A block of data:
--
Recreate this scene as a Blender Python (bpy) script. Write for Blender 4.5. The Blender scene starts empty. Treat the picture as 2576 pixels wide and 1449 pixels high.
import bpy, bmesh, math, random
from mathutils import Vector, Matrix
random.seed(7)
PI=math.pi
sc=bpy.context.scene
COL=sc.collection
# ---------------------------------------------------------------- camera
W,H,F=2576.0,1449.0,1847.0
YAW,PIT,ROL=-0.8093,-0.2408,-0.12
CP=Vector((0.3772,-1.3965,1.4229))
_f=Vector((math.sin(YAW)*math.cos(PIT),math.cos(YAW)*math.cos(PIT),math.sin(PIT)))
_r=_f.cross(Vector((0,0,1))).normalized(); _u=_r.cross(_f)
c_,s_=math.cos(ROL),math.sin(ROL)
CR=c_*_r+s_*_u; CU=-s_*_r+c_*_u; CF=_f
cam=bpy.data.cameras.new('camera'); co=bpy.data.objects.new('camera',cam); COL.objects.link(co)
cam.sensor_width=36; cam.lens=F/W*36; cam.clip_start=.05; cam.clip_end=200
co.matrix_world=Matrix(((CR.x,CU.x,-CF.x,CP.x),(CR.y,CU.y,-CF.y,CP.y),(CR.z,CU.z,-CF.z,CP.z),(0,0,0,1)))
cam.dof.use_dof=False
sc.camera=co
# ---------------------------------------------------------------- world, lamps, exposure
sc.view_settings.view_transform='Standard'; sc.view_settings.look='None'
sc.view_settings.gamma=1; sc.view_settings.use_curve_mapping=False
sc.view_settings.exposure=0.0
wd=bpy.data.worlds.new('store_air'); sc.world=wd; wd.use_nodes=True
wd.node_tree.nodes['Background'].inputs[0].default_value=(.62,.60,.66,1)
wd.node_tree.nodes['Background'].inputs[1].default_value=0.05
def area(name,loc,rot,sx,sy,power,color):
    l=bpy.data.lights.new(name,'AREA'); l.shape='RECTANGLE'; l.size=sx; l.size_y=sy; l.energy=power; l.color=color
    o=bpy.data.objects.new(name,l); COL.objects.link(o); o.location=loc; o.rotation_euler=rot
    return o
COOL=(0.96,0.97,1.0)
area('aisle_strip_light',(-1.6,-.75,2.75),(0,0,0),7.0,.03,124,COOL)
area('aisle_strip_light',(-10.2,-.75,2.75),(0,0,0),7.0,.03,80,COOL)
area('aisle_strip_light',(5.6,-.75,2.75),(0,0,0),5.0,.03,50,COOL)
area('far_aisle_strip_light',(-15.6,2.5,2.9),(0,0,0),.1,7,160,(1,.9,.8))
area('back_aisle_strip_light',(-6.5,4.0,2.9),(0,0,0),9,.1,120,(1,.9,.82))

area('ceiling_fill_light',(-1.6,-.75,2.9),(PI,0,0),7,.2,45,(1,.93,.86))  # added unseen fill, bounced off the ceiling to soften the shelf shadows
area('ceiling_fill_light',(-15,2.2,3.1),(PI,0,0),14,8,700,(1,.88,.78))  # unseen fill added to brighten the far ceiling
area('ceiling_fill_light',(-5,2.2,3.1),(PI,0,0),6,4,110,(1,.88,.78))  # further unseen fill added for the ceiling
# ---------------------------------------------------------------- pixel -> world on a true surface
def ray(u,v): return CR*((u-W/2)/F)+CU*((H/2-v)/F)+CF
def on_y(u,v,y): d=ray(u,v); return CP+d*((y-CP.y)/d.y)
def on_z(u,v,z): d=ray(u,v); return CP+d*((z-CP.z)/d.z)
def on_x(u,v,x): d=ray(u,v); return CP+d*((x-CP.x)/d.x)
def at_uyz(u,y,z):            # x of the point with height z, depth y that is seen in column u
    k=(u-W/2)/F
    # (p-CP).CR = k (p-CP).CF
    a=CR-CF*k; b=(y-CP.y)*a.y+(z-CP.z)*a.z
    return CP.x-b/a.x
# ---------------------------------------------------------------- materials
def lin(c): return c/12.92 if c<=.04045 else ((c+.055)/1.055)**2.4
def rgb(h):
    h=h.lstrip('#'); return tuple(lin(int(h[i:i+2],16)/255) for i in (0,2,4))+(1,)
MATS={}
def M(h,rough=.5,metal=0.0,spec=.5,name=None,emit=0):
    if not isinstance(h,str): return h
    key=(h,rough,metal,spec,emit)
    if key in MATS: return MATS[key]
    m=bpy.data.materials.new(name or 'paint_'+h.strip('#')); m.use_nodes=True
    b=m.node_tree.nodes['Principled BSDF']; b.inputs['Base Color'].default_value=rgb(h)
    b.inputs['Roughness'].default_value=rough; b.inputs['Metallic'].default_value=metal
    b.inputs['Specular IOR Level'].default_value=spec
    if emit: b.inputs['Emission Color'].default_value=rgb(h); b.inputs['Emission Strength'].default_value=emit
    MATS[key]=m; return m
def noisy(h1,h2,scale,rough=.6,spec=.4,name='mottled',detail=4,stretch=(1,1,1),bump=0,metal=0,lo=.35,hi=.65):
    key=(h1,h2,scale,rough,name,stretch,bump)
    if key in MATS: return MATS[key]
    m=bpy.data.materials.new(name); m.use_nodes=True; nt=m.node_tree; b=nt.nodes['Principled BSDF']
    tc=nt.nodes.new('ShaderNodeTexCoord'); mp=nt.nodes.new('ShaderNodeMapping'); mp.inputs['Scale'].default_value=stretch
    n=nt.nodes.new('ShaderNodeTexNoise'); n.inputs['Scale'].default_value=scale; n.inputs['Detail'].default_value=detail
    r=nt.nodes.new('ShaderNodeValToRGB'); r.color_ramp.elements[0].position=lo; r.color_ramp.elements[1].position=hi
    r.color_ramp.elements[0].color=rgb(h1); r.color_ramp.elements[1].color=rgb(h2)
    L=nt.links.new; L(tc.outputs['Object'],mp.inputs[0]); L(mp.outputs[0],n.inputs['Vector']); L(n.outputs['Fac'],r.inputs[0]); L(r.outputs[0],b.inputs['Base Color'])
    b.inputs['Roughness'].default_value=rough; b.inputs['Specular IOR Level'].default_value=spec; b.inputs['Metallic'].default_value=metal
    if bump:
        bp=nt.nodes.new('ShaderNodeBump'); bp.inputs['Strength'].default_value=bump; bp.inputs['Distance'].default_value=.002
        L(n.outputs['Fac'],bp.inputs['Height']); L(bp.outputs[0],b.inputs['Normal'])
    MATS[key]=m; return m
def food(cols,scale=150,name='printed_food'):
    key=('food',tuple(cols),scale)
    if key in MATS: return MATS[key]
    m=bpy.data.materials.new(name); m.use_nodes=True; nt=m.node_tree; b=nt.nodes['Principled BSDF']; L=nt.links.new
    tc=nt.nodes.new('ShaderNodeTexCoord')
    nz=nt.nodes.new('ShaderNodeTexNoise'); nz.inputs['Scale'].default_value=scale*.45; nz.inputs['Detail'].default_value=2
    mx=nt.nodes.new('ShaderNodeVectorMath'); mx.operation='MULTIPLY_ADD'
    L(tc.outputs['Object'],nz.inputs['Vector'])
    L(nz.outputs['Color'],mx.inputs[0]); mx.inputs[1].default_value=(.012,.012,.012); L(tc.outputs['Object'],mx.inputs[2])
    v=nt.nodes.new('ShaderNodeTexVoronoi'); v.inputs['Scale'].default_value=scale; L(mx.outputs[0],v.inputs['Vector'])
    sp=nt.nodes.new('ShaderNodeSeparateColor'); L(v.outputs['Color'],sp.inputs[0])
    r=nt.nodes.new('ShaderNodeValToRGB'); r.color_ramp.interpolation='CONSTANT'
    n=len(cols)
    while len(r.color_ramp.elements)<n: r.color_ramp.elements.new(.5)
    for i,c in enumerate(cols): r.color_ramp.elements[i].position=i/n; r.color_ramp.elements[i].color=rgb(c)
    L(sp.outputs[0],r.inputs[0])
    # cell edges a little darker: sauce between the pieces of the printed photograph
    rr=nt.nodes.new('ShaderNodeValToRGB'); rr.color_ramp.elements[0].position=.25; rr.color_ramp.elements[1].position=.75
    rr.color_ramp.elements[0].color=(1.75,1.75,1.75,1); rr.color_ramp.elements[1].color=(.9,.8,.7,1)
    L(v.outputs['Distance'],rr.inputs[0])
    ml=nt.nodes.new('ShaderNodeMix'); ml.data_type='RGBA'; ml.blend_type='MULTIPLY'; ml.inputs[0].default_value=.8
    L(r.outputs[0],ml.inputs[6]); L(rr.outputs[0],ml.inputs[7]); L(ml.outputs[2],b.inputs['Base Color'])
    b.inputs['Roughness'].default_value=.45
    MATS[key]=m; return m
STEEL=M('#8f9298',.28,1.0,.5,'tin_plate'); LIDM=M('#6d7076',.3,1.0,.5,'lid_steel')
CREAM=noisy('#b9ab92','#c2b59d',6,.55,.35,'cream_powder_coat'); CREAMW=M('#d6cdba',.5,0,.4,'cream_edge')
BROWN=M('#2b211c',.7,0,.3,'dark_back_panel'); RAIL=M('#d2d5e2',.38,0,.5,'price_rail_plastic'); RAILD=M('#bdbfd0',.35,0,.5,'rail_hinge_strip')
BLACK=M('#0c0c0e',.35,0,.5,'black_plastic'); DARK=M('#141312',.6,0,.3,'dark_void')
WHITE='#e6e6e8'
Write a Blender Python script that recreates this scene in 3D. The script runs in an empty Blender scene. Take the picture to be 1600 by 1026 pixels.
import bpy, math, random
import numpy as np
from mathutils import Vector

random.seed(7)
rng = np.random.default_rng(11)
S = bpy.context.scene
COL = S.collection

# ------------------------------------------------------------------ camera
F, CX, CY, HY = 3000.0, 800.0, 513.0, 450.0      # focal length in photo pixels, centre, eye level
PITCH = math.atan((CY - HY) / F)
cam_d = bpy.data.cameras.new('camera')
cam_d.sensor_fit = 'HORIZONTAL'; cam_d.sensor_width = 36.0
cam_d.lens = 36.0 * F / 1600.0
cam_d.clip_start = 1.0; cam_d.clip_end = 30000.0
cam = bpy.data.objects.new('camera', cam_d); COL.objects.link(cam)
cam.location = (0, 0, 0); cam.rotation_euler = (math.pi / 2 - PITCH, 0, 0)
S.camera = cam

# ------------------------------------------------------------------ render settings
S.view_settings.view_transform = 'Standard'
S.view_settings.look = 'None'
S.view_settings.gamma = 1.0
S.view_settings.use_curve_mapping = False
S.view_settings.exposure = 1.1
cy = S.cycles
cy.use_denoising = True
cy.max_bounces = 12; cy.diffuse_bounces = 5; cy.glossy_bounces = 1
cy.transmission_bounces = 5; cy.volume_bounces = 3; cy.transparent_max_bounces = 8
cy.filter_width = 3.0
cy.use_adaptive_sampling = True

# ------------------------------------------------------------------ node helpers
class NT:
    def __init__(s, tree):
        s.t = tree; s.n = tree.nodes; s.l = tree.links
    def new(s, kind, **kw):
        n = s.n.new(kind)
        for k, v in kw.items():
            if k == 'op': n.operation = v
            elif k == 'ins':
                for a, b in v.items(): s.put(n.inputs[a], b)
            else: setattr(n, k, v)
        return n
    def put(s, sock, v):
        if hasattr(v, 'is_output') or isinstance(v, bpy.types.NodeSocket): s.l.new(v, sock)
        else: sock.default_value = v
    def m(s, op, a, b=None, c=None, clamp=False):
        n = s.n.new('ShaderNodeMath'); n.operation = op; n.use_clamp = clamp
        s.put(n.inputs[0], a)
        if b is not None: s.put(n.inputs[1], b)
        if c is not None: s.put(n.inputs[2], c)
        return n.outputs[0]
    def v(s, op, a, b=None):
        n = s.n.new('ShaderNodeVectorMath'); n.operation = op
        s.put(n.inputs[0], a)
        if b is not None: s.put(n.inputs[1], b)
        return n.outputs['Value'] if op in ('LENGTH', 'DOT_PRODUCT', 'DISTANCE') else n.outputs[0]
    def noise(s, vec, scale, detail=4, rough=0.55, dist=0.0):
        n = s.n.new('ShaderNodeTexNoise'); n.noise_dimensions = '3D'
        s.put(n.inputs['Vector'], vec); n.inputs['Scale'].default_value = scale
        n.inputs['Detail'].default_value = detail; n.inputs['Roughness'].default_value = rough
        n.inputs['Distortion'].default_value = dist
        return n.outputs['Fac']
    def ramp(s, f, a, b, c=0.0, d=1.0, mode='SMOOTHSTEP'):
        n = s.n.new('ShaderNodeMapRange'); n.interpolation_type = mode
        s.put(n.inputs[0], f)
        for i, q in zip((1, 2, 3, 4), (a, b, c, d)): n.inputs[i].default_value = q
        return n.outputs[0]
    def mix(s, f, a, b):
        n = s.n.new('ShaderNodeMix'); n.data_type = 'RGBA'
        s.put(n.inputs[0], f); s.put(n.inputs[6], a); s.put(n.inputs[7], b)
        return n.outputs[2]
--
Aim => Within the listing above, give again exactly every line from the line with "Write a Blender" through the line with "COL = S.collection", both included, and no other line.

Output for this exercise =>
Write a Blender Python script that recreates this scene in 3D. The script runs in an empty Blender scene. Take the picture to be 1600 by 1026 pixels.
import bpy, math, random
import numpy as np
from mathutils import Vector

random.seed(7)
rng = np.random.default_rng(11)
S = bpy.context.scene
COL = S.collection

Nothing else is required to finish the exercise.